## The task
Pick out every line with the word "peel" and copy it.

============================================================

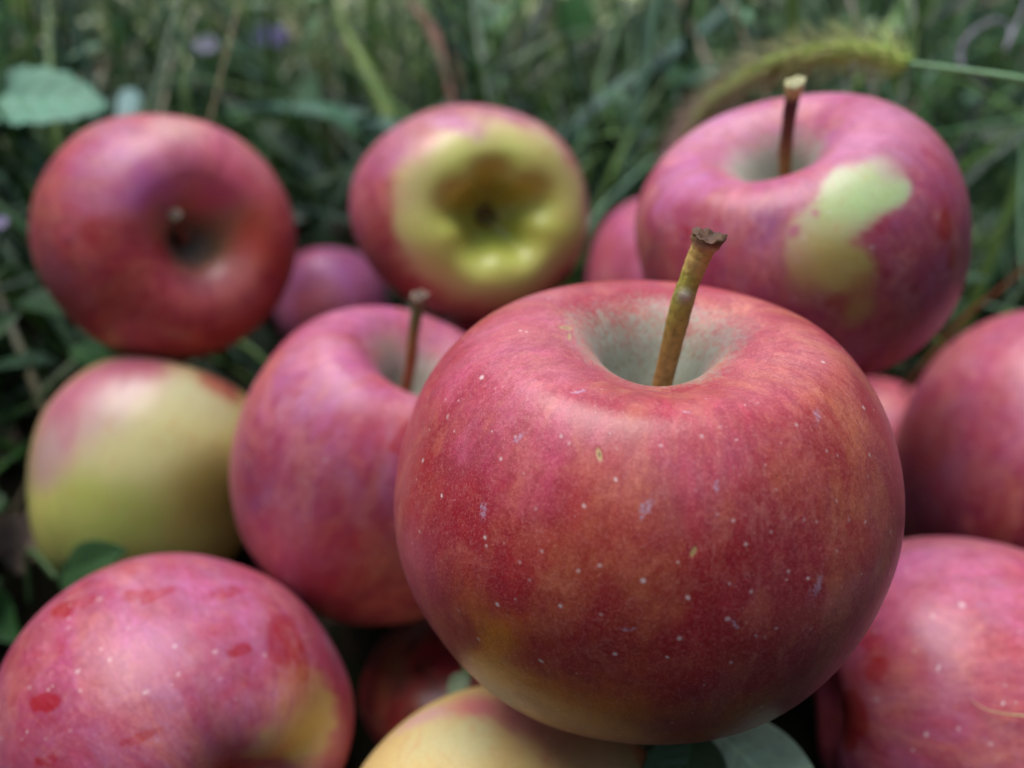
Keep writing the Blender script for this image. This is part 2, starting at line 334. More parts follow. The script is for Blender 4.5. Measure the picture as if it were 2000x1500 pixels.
def build_apple(sp):
    c, k = fit(sp); nt_, ns_ = sp.get('res', (220, 150)); Rr = sp['R']
    P, S, T, RR, Z = apple_shape(sp, nt_, ns_); W = place(P, c, sp, k)
    i = np.arange(ns_ - 1); j = np.arange(nt_); I, J = np.meshgrid(i, j, indexing='ij'); J2 = (J + 1) % nt_
    F = np.stack([I * nt_ + J, (I + 1) * nt_ + J, (I + 1) * nt_ + J2, I * nt_ + J2], -1).reshape(-1, 4)
    # visible vertices, for finding where marks sit on the peel
    G = W.reshape(ns_, nt_, 3); du = np.gradient(G, axis=0); dv = np.roll(G, -1, 1) - np.roll(G, 1, 1)
    Nn = np.cross(du, dv).reshape(-1, 3); Nn /= np.linalg.norm(Nn, axis=1)[:, None] + 1e-12
    px, py, dep = proj(W); vis = np.einsum('ij,ij->i', Nn, CAM - W) > 0
    def hit(x, y):
        e = np.hypot(px - x, py - y) + np.where(vis, 0, 1e5); m = e.min()
        near = np.where(e < m + 6)[0]; return W[near[np.argmin(dep[near])]], dep[near].min()
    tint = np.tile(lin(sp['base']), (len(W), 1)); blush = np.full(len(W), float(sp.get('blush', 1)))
    bloom_sheen = np.full(len(W), float(sp.get('bloom_sheen', 0.6))); rub = np.zeros(len(W)); scuff = np.zeros(len(W)); spot = np.zeros(len(W)); scar = np.zeros(len(W))
    Ww = warp(W, sp['seed'] + 5, 0.0046 * Rr / .038, 110)
    Wf = warp(W, sp['seed'] + 9, 0.0011, 420)
    for (pr_, pc_, pb_, up_) in [x + (0,) for x in sp.get('pole', [])] + [x + (1,) for x in sp.get('ptop', [])]:
        q = warp(P, sp['seed'] + 3, .07, 4); e = np.hypot(q[:, 0], q[:, 1]) / pr_; m = np.clip((1.25 - e) / .7, 0, 1) * ((S < .5) if up_ else (S > .5)); m = m * m * (3 - 2 * m)
        tint = tint * (1 - m[:, None]) + lin(pc_) * m[:, None]; blush = blush * (1 - m) + pb_ * m; bloom_sheen = bloom_sheen * (1 - m)
    for b in sp.get('blobs', []):
        kind, x, y, r = b[:4]; h, hd = hit(x, y); rw = r / FPX * hd
        if kind in ('c', 'bloom_sheen', 'plain'):
            d = np.linalg.norm(Ww - h, axis=1) / rw; m = np.clip(1.35 - d, 0, 1); m = m * m * (3 - 2 * m)
            if kind == 'c':
                tint = tint * (1 - m[:, None]) + lin(b[4]) * m[:, None]
                if len(b) > 5: blush = blush * (1 - m) + b[5] * m
            elif kind == 'bloom_sheen': bloom_sheen = bloom_sheen * (1 - m) + b[4] * m
        elif kind == 'scuff':
            A, r_, u_ = frame(c, sp); q = Wf - h; ex = b[4]; a_ = R(b[5]); e1 = math.cos(a_) * r_ + math.sin(a_) * u_; e2 = -math.sin(a_) * r_ + math.cos(a_) * u_
            d = np.sqrt((q @ e1 / ex) ** 2 + (q @ e2 * ex) ** 2 + (q @ np.cross(r_, u_)) ** 2 * .3) / rw; scuff = np.maximum(scuff, np.clip(1.3 - d, 0, 1))
        elif kind == 'rub':
            ex = b[4] if len(b) > 4 else 1.0
            q = Wf - h; A, r_, u_ = frame(c, sp)
            d = np.sqrt((q @ r_ / ex) ** 2 + (q @ u_ * ex) ** 2 + (q @ (np.cross(r_, u_))) ** 2 * .3) / rw
            rub = np.maximum(rub, np.clip((1.15 - d) / .4, 0, 1) * (b[5] if len(b) > 5 else .9))
    for b in sp.get('dots', []):
        h, hd = hit(b[0], b[1]); rw = (.62 if sp.get('hero') else .5) * (1 + .7 * ((b[0] * 13 + b[1] * 7) % 11) / 11) * (b[2] if len(b) > 2 else 5) / FPX * hd
        d = np.linalg.norm(W * .6 + Wf * .4 - h - (Wf[np.argmin(np.linalg.norm(W - h, axis=1))] - h) * .4, axis=1) / rw
        spot = np.maximum(spot, np.clip(1.5 - d, 0, 1) * (.4 + .4 * ((b[0] * 7 + b[1] * 3) % 10) / 10) + (np.clip(.42 - d, 0, .4) * 2.4 if len(b) > 3 else 0))
    for (x, y, rx, ry, ang, *sv) in sp.get('scars', []):
        h, hd = hit(x, y); q = Wf * .5 + W * .5 - h; A, r_, u_ = frame(c, sp); a = R(ang)
        e1 = math.cos(a) * r_ + math.sin(a) * u_; e2 = -math.sin(a) * r_ + math.cos(a) * u_
        e1 /= FPX; e2 /= FPX
        d = np.sqrt(((q @ e1) * FPX * FPX / hd / rx) ** 2 + ((q @ e2) * FPX * FPX / hd / ry) ** 2) + np.where(np.linalg.norm(q, axis=1) > .006, 9, 0)
        scar = np.maximum(scar, np.clip(1.5 - d, 0, 1) + np.clip(.55 - d, 0, .5) * 1.4)
        W = W + Nn * (np.clip(1.2 - d, 0, .5) * -0.00012)[:, None]
    top = S < 0.5; cr = sp.get('cav', 0.36)
    cavm = np.where(top, np.clip(1.25 - RR / cr, 0, 1), 0) * sp.get('cavs', 1.0)
    kk = np.clip((blush - .3) / .5, 0, 1)[:, None]; tint = tint * (1 - kk) + tint * np.array([.95, .68, .80]) * kk
    root = empty('apple', W.mean(0)); tag(root, sp['label'], 'apple', 'apples heaped on the grass')
    st = np.stack([np.cos(T) * 1.0, np.sin(T) * 1.0, S * 1.5], 1) * np.clip(RR * 2.2, .15, 1)[:, None] ** np.array([1, 1, 0]) + sp['seed'] * 3.7
    oc = P * Rr + sp['seed'] * 0.31
    at_ = dict(tint=tint, blush=blush, bloom_sheen=bloom_sheen, rub=rub, spot=spot, scar=scar, scuff=scuff, cav=cavm, st=st, oc=oc)
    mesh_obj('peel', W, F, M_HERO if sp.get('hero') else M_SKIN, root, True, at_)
    A, r_, u_ = frame(c, sp); APPLE_POS.append((c, Rr))
    if 'stem' in sp:
        pts = []; base = place(np.array([[0, 0, PROF[sp.get('prof', 'round')][0][1] - .03]]), c, sp, k)[0]; bd = proj(base)[2][0]
        A, r_, u_ = frame(c, sp)
        if sp['axis'][1] > .5:      # the stalk stands in the plane of the apple's own axis
            pn = np.cross(A[2], r_); pn /= np.linalg.norm(pn); pts = [base]
            for x, y, dd in sp['stem']:
                v = at(x, y, 1.0) - CAM; pts.append(CAM + v * (((base - CAM) @ pn) / (v @ pn)))
        else: pts = [base] + [at(x, y, bd + dd) for x, y, dd in sp['stem']]
        n = 60; path = catmull(pts, n); t = np.linspace(0, 1, n); r0 = sp.get('stem_r', .0013)
        rad = r0 * (1.0 + .10 * np.exp(-(t / .12) ** 2) + .5 * np.clip((t - .87) / .07, 0, 1) ** 1.5 * sp.get('flare', 1) + .12 * np.clip((t - .95) / .05, 0, 1) + .05 * np.sin(t * 17))
        V, Fc = tube(path, rad, 22, 0.05, sp['seed'])
        k_ = 22; tv = np.repeat(t, k_)
        # ragged broken tip with a hollow middle
        g = np.random.default_rng(sp['seed']); ax = path[-1] - path[-4]; ax /= np.linalg.norm(ax)
        aa = np.arange(k_) / k_ * 6.283; jag = r0 * (.32 * np.cos(aa + 1) + .2 * np.cos(2 * aa + 3) + .14 * np.cos(5 * aa) + g.uniform(-.25, .25, k_)); V[-k_:] += jag[:, None] * ax; V[-2 * k_:-k_] += jag[:, None] * ax * .4
        cen = path[-1] - ax * r0 * .12; inner = path[-1] + (V[-k_:] - path[-1]) * .6 + ax * (g.uniform(-.35, .2, k_) * r0)[:, None]
        n0 = len(V); Fc = Fc[:-1]; V = np.vstack([V, inner, cen[None] - ax * r0 * .2])
        for q in range(k_):
            Fc.append((n0 - k_ + q, n0 - k_ + (q + 1) % k_, n0 + (q + 1) % k_, n0 + q)); Fc.append((n0 + q, n0 + (q + 1) % k_, n0 + k_))
        cs = sp['stem_col']; cc = np.stack([np.interp(tv, [a for a, _ in cs], [lin(b)[m] for _, b in cs]) for m in range(3)], 1)
        cc *= (1.2 + np.tile(g.uniform(-.16, .16, 22), n)[:, None] + g.uniform(-.14, .1, (len(cc), 1)))
        if sp.get('hero'):
            for (bx, by, rr_, amp) in ((1338, 577, 13, .0005),):
                pxv, pyv, _ = proj(V[:n0]); e = np.hypot(pxv - bx, pyv - by) / rr_; m = np.exp(-e ** 2)
                q = path[np.minimum((tv * (n - 1)).astype(int), n - 1)]; o = V[:n0] - q; o /= np.linalg.norm(o, axis=1)[:, None] + 1e-9
                V[:n0] += o * (m * amp)[:, None]; cc = cc * (1 - m[:, None] * .8) + lin((185, 178, 170)) * m[:, None] * .8
        tipc = lin(sp.get('tip', (92, 66, 38)))
        cc = np.vstack([cc, np.tile(tipc * .6, (k_ + 1, 1))])
        mesh_obj('stem', V, Fc, M_STEM, root, True, {'col': cc})
    if sp.get('calyx'):
        z0 = PROF[sp.get('prof', 'round')][-1][1]; V = []; Fc = []; g = np.random.default_rng(3)
        for q in range(5):
            a = q / 5 * 6.283 + .3; n = 8
            for m in range(n):
                t = m / (n - 1); ww = .06 * (1 - t) ** .7 + .004; rr_ = .10 - .06 * math.sin(t * 2.2) + .02 * t; zz = z0 + .02 - t * .17
                for sgn in (-1, 0, 1):
                    V.append((rr_ * math.cos(a) - sgn * ww * math.sin(a), rr_ * math.sin(a) + sgn * ww * math.cos(a), zz + abs(sgn) * .012))
            o_ = q * n * 3
            for m in range(n - 1):
                for h_ in range(2): Fc.append((o_ + m * 3 + h_, o_ + m * 3 + h_ + 1, o_ + m * 3 + h_ + 4, o_ + m * 3 + h_ + 3))
        V = place(np.array(V), c, sp, k); mesh_obj('calyx', V, Fc, M_DRY, root, True, {'col': np.tile(lin((96, 74, 56)), (len(V), 1))})
    return root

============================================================

## Output for this task
    # visible vertices, for finding where marks sit on the peel
    mesh_obj('peel', W, F, M_HERO if sp.get('hero') else M_SKIN, root, True, at_)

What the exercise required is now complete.